Unfortunately, over the last year I met a boy who I liked more than I’ve ever liked a boy before. Not going to lie, I had high hopes. These hopes were dashed. Not once, but three times. The boy who I thought was lovely and sweet turned out to be completely selfish and mean. Not to mention the most confusing person I’ve ever come across. I shed a few tears over this boy, which I know is completely stupid. And the worst part about it all is that I still hold him on a pedestal. Argh! Some of my lowest of the low moments were because of this boy. And that annoys me immeasurably. Fortunately said boy no longer resides in the same city as me.
Weight is a constant struggle of mine. It weighs (…cringe…) on my mind all the time and is where much of my self-esteem issues stem from. I know I’m not fat but my ideal body is very far from where I am at the moment. I know that weight is so unimportant in the scheme of things and doesn’t define who I am but it’s still something I seem to see as being very significant and thus I feel pretty stink about it at times.
In the high corner:
We have income and travel. After doing a bit of experience at the local paper, I was offered a 35 hour/week job. This has enabled me to build my savings again. It’s also been excellent in terms of getting articles published. This will help me build a portfolio and increase my job prospects in the future. There have also been some very exciting days on the job, which has resulted in being on the 6pm news and interviews with Stan Walker, Ruby Frost and Benny Tipene (household names here in NZ). Days like that make me so excited about my area of work.
A recent high is that I’m going to Thailand at the end of this year! I’ve wanted to travel for so long and am now finally getting to do it.

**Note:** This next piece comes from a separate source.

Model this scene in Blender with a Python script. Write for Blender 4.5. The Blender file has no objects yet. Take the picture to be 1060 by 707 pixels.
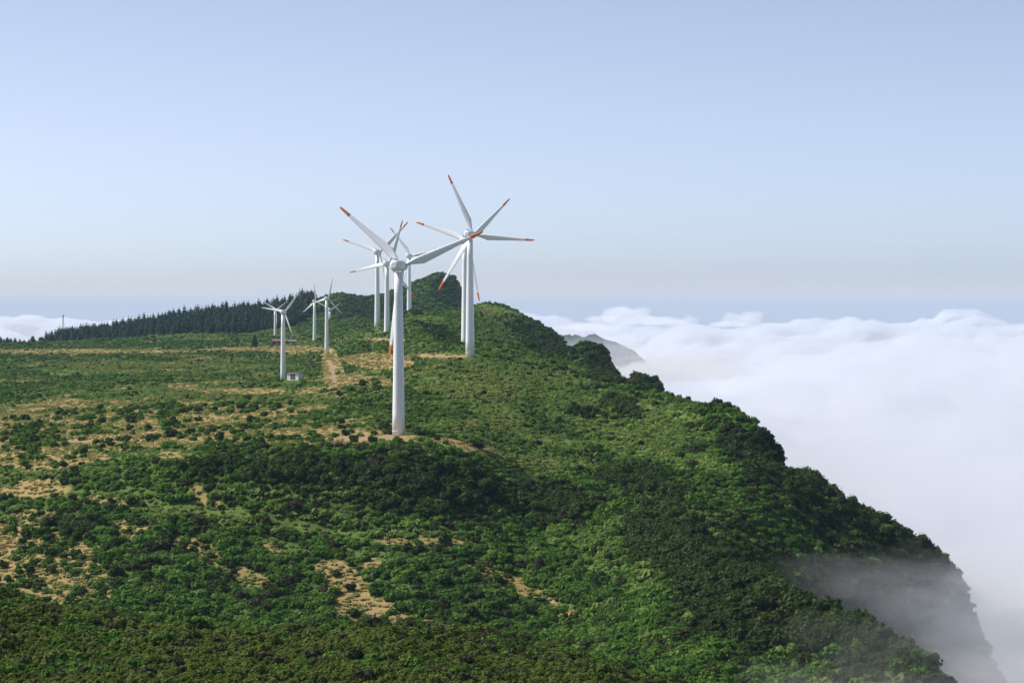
import bpy, math, random
import numpy as np

random.seed(7)
rng = np.random.default_rng(11)
scene = bpy.context.scene
COL = scene.collection

# ------------------------------------------------------------------ camera geometry
F = 2727.0                      # focal length in pixels of a 1060 wide frame
HORIZON = 318.0                 # eye level in that frame
PITCH = math.atan((353.5 - HORIZON) / F)
CP, SP = math.cos(PITCH), math.sin(PITCH)


def at(px, py, D):
    """point at distance D seen in direction (px, py): used to survey the real place"""
    xc, zc = (px - 530.0) / F, -(py - 353.5) / F
    dy, dz = CP + zc * SP, zc * CP - SP
    return np.array([D * xc / dy, D, D * dz / dy])


def project(X, Y, Z):
    dep = Y * CP - Z * SP
    up = Y * SP + Z * CP
    return 530 + F * X / dep, 353.5 - F * up / dep


# ------------------------------------------------------------------ noise
def _hash(ix, iy, seed):
    n = (ix * 374761393 + iy * 668265263 + seed * 1442695041) & 0xFFFFFFFF
    n = ((n ^ (n >> 13)) * 1274126177) & 0xFFFFFFFF
    return ((n ^ (n >> 16)) & 0xFFFF) / 65535.0


def vnoise(x, y, seed=0):
    x = np.asarray(x, float); y = np.asarray(y, float)
    ix = np.floor(x).astype(np.int64); iy = np.floor(y).astype(np.int64)
    fx = x - ix; fy = y - iy
    ux = fx * fx * fx * (fx * (fx * 6 - 15) + 10); uy = fy * fy * fy * (fy * (fy * 6 - 15) + 10)
    a = _hash(ix, iy, seed); b = _hash(ix + 1, iy, seed); c = _hash(ix, iy + 1, seed); d = _hash(ix + 1, iy + 1, seed)
    return (a * (1 - ux) + b * ux) * (1 - uy) + (c * (1 - ux) + d * ux) * uy


def fbm(x, y, seed=0, octs=4, gain=0.5):
    s = 0.0; a = 1.0; t = 0.0
    for k in range(octs):
        ca, sa = math.cos(0.6 * k), math.sin(0.6 * k)
        s = s + a * vnoise((x * ca - y * sa) * 2 ** k, (x * sa + y * ca) * 2 ** k, seed + 17 * k); t += a; a *= gain
    return s / t


def billow(x, y, seed=0, octs=4, gain=0.5):
    s = 0.0; a = 1.0; t = 0.0
    for k in range(octs):
        ca, sa = math.cos(0.9 * k), math.sin(0.9 * k)
        s = s + a * np.abs(2 * vnoise((x * ca - y * sa) * 2 ** k, (x * sa + y * ca) * 2 ** k, seed + 31 * k) - 1); t += a; a *= gain
    return s / t


def smooth(e0, e1, x):
    t = np.clip((x - e0) / (e1 - e0), 0, 1)
    return t * t * (3 - 2 * t)


# ------------------------------------------------------------------ terrain survey: column -> (row, distance)
SURVEY = {
    -180: [(700, 270), (618, 330), (760, 420), (720, 500), (618, 600), (590, 640), (560, 670), (505, 730), (462, 830), (430, 1000), (400, 1250), (375, 1600), (362, 2000), (358, 2400), (357, 2800), (364, 3150)],
    0:   [(707, 270), (628, 330), (735, 420), (722, 500), (634, 600), (603, 632), (570, 662), (540, 690), (515, 712), (498, 735), (480, 770), (460, 840), (430, 1000), (400, 1250), (375, 1600), (361, 2000), (358, 2400), (357, 2700), (364, 3150)],
    75:  [(708, 270), (634, 330), (735, 420), (722, 500), (640, 600), (603, 630), (570, 655), (540, 680), (510, 700), (492, 715), (470, 760), (440, 900), (400, 1220), (372, 1600), (359, 2100), (355.5, 2500), (352.5, 2750), (358, 3050)],
    150: [(710, 270), (641, 330), (735, 420), (722, 500), (645, 600), (610, 625), (580, 645), (550, 665), (525, 685), (503, 695), (483, 704), (465, 740), (440, 850), (420, 960), (393, 1190), (370, 1600), (355, 2100), (347, 2500), (340, 2740), (347, 3000)],
    210: [(652, 600), (612, 624), (585, 640), (552, 662), (535, 676), (505, 686), (476, 698), (462, 725), (440, 830), (415, 980), (393, 1210), (372, 1550), (356, 2050), (343.5, 2380), (331, 2760), (342, 3000)],
    293: [(710, 270), (653, 330), (735, 420), (722, 500), (655, 600), (620, 620), (590, 638), (560, 655), (546, 667), (520, 674), (485, 685), (465, 702), (450, 745), (430, 850), (410, 1000), (393, 1250), (375, 1500), (360, 1950), (346, 2250), (334, 2500), (322, 2760), (335, 3000)],
    345: [(655, 600), (620, 620), (590, 638), (560, 655), (547, 667), (520, 674), (485, 685), (463, 702), (450, 740), (430, 830), (400, 1020), (380, 1240), (366, 1540), (352, 2000), (340, 2300), (320, 2600), (303, 2760), (325, 3000)],
    380: [(708, 270), (655, 330), (735, 420), (722, 500), (380, 1130), (362, 1380), (345, 1560), (342, 1700), (345, 2000), (330, 2400), (309, 2720), (328, 3000)],
    413: [(655, 600), (620, 618), (590, 635), (560, 652), (549, 664), (522, 672), (490, 682), (463, 698), (447, 730), (420, 830), (400, 930), (380, 1060), (365, 1200), (352, 1350), (337, 1470), (323, 1600), (338, 1850), (325, 2300), (300, 2650), (335, 2950)],
    440: [(357, 1200), (340, 1340), (341, 1420), (324, 1560), (330, 1850), (322, 2300), (287, 2650), (340, 2900)],
    455: [(343, 1290), (352, 1340), (337, 1430), (326, 1520), (331, 1800), (318, 2400), (283, 2650), (340, 2850)],
    470: [(347, 1250), (358, 1310), (344, 1400), (327, 1540), (335, 1850), (312, 2500), (286, 2650), (345, 2850)],
    480: [(712, 270), (657, 330), (735, 420), (722, 500), (655, 600), (620, 620), (590, 640), (565, 655), (551, 668), (540, 676), (502, 688), (470, 703), (455, 725), (430, 800), (400, 900), (380, 970), (366, 1020), (354, 1090), (351, 1200), (364, 1290), (352, 1400), (325, 1560), (320, 1650), (345, 1900), (335, 2400), (300, 2650), (350, 2850)],
    502: [(352, 1130), (355, 1200), (372, 1280), (352, 1420), (328, 1560), (311, 1640), (340, 1850), (345, 2650)],
    530: [(354, 1130), (359, 1180), (374, 1270), (358, 1400), (336, 1540), (316, 1630), (345, 1850), (375, 2650)],
    560: [(722, 270), (664, 330), (735, 420), (715, 500), (655, 600), (620, 630), (590, 650), (560, 675), (540, 690), (500, 730), (460, 790), (420, 880), (390, 980), (370, 1080), (362, 1150), (385, 1250), (378, 1380), (355, 1540), (334, 1620), (380, 1800), (410, 2400)],
    582: [(371, 1090), (385, 1170), (390, 1270), (372, 1400), (362, 1540), (350, 1600), (420, 1750)],
    605: [(379, 1050), (400, 1150), (385, 1270), (356, 1360), (375, 1480), (385, 1600), (440, 1750)],
    624: [(386, 1010), (410, 1150), (392, 1270), (360, 1350), (420, 1480), (450, 1750)], 633: [(388, 995), (408, 1110), (396, 1270), (370, 1350), (440, 1450)], 640: [(390, 985), (406, 1095), (396, 1270), (384, 1345), (450, 1430)],
    648: [(392, 970), (406, 1075), (396, 1180), (404, 1300), (408, 1340), (480, 1450)],
    650: [(742, 270), (688, 330), (740, 420), (712, 500), (690, 520), (640, 570), (590, 620), (540, 670), (500, 720), (460, 790), (430, 860), (405, 930)],
    668: [(397, 935), (415, 1060), (393, 1160), (425, 1230), (480, 1400)],
    690: [(404, 900), (430, 1030), (403, 1145), (450, 1220), (560, 1500)],
    715: [(413, 870), (450, 1000), (470, 1150), (560, 1400)],
    740: [(770, 270), (722, 330), (755, 420), (720, 500), (660, 540), (610, 572), (565, 607), (549, 640), (513, 680), (480, 730), (450, 780), (421, 838), (470, 930), (600, 1200)],
    770: [(422, 812), (470, 880)],
    796: [(433, 788), (462, 792), (540, 850)], 808: [(480, 782), (486, 765)], 822: [(489, 768), (570, 830)],
    800: [(820, 270), (780, 330), (775, 420), (714, 505), (645, 552), (582, 590), (625, 630), (572, 668), (532, 692), (508, 722), (487, 745), (486, 775), (560, 840), (700, 1100)],
    850: [(800, 420), (716, 500), (660, 535), (613, 563), (700, 618), (585, 692), (532, 735), (499, 762), (600, 830)],
    900: [(920, 270), (880, 330), (820, 420), (725, 490), (640, 537), (740, 596), (606, 714), (528, 772), (650, 850), (800, 1100)],
    950: [(860, 420), (735, 480), (668, 513), (790, 585), (612, 740), (559, 782), (700, 870)],
    988: [(900, 420), (712, 492), (840, 560), (650, 740), (586, 788), (740, 880)],
    1010: [(820, 480), (850, 520), (860, 640), (640, 788), (800, 870), (850, 1100)],
    1080: [(1050, 270), (1000, 420), (920, 500), (900, 650), (790, 790), (900, 900)],
    1300: [(1150, 270), (1100, 500), (1000, 800), (950, 1200)],
    800.5: [(600, 1500), (560, 2200), (520, 3000)],
    650.5: [(500, 2000), (480, 2600), (460, 3100)],
    1100.5: [(640, 1600), (560, 2600)],
    530.5: [(420, 2300), (430, 3100)],
    -400: [(690, 270), (610, 330), (700, 450), (600, 620), (500, 760), (420, 1100), (360, 2000), (350, 2800)],
}
_p = np.array([(u, v, d) for u, rows in SURVEY.items() for v, d in rows], float)
VS = 11.0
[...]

South East Asia looks like such a fascinating place and it’s a massive  understatement to say that I'm excited. I'm going with a really good friend of mine and one of her mates and it is going to be just amazing. We are going to get lost in a different culture. I can't wait.
 
I think the last couple of years have been particularly formative for me, as what has been in my path has really solidified my beliefs, values and personality. Even the tough times teach you things about yourself, and how you'd approach a certain situation differently in future. And I'm incredibly blessed to have the most amazingly supportive friends and family. I can't even imagine life without them.